Unlike the majority, I cannot find anything in the record to indicate that the witnesses moved from the gated community.
A year later, the State filed a motion to reconsider. Without any explanation, elaboration or apology, the State alleged that the witnesses "are currently available to testify for a deposition and/or trial." The record does not show that the State has ever filed an amended discovery, so we are left to surmise that the witnesses have been living at the same gated community for the last twelve months while Mendez languished in jail, but they are now ready "to testify for a deposition and/or trial."
The majority opinion states that the two witnesses "were located." I have carefully reviewed the record and the transcripts and I do not find any such representation other than the statement that the witnesses are "currently available to testify for a deposition and/or trial," and the statement by the prosecutor that "we are in contact" with the witnesses.

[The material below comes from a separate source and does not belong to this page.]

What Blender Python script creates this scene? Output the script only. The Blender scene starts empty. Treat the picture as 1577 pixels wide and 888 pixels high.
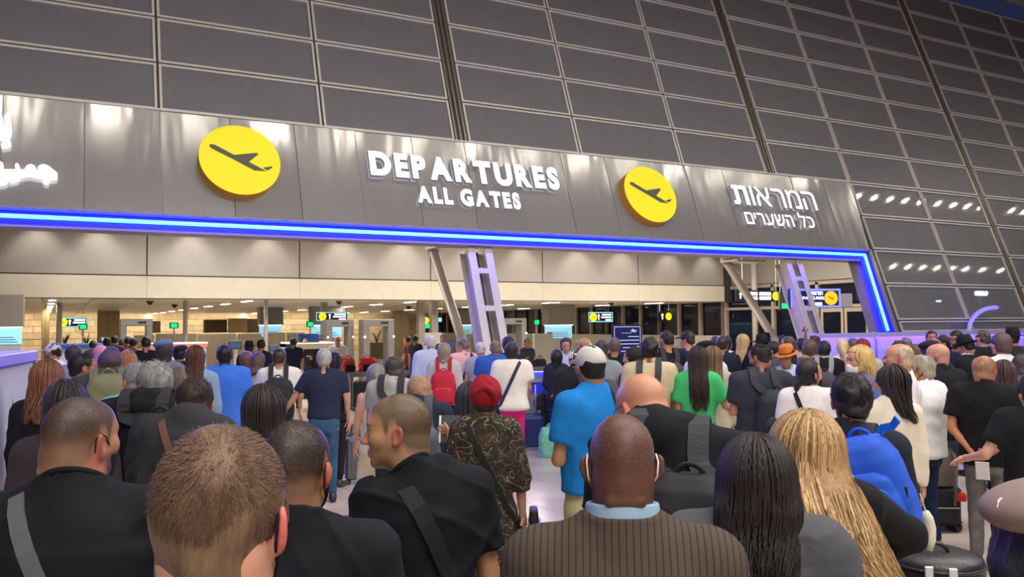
import bpy, math, random
import numpy as np
from mathutils import Vector, Matrix
random.seed(7); RNG = np.random.default_rng(11)
SC = bpy.context.scene; COL = SC.collection
# ------------------------------------------------------------------ camera
FPX, CAMZ = 1295.0, 2.05
YAW, PITCH, ROLL, LEAN = [math.radians(a) for a in (28.33, 2.44, -0.52, 20.12)]
cF = np.array([math.sin(YAW)*math.cos(PITCH), math.cos(YAW)*math.cos(PITCH), math.sin(PITCH)])
_r = np.array([math.cos(YAW), -math.sin(YAW), 0.0]); _u = np.cross(_r, cF)
cR = _r*math.cos(ROLL) + _u*math.sin(ROLL); cU = -_r*math.sin(ROLL) + _u*math.cos(ROLL)
cC = np.array([0, 0, CAMZ])
cam = bpy.data.cameras.new('camera'); co = bpy.data.objects.new('camera', cam); COL.objects.link(co)
co.matrix_world = Matrix(((cR[0], cU[0], -cF[0], 0), (cR[1], cU[1], -cF[1], 0), (cR[2], cU[2], -cF[2], CAMZ), (0, 0, 0, 1)))
cam.sensor_fit = 'HORIZONTAL'; cam.sensor_width = 36.0; cam.lens = FPX/1577*36; cam.clip_start = 0.05; cam.clip_end = 500
SC.camera = co
# ------------------------------------------------------------------ world and view
w = bpy.data.worlds.new('night'); SC.world = w; w.use_nodes = True
w.node_tree.nodes['Background'].inputs[0].default_value = (0.010, 0.014, 0.035, 1)
w.node_tree.nodes['Background'].inputs[1].default_value = 1.0
SC.view_settings.view_transform = 'Standard'; SC.view_settings.look = 'None'
SC.view_settings.gamma = 1.0; SC.view_settings.use_curve_mapping = False
SC.view_settings.exposure = 0.42
# ------------------------------------------------------------------ large lights (hall lamps high overhead, plus an added fill at the back)
def area(name, loc, direction, sx, sy, power, color, spread=180):
    l = bpy.data.lights.new(name, 'AREA'); l.shape = 'RECTANGLE'; l.size = sx; l.size_y = sy
    l.energy = power; l.color = color; l.spread = math.radians(spread)
    o = bpy.data.objects.new(name, l); COL.objects.link(o); o.location = loc
    o.rotation_euler = Vector(direction).to_track_quat('-Z', 'Y').to_euler(); return o
area('hall_lamp_near', (1.5, -3.0, 9.5), (0.05, 0.25, -1), 9, 5, 760, (1.0, 0.97, 0.955))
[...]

At the hearing on the motion to reconsider on November 15, 2001, the trial court was understandably frustrated with the State, which now argued that it could not proceed without these witnesses and that by denying the motion to reconsider, the court was in effect dismissing the case. Again, no explanation was proffered as to where these witnesses had been during the preceding twelve months, or how they had become indispensable to the case when, a year earlier, the State had represented to the court that Mendez should remain incarcerated because it could proceed without those witnesses. The State simply stated that "we are in contact and they are available." The majority, however, has no problem with the State's credibility and is willing to reverse the trial court on the State's representation that the witnesses are now available. The majority does not explain how Mendez is now in a better position to serve these witnesses than he was in October, 2000. Presumably, the State will be unwilling to produce the witnesses as it has no responsibility to do so.
The majority opinion also relies heavily on the fact that the State agreed to the exclusion of the witnesses with the caveat "if we do find them and can provide them to counsel, we can address it." Neither the motion to reconsider nor the record indicate that the witnesses were "found" nor that they were provided to counsel. In any event, the judge "addressed" the issue.
Noticeably absent from the majority opinion is any discussion of our standard of review. This comes to us by petition for writ of certiorari, an extraordinary proceeding for which the State must demonstrate that the trial court's order amounts to a violation of a clearly established principle of law, resulting in a miscarriage of justice. See State v. Sowers, 763 So.2d 394, 399 (Fla. 1st DCA 2000); State v. Pettis, 520 So.2d 250, 254 (Fla. 1988). In my opinion, the only miscarriage of justice is the majority's decision today and I would therefore deny the petition for writ of certiorari.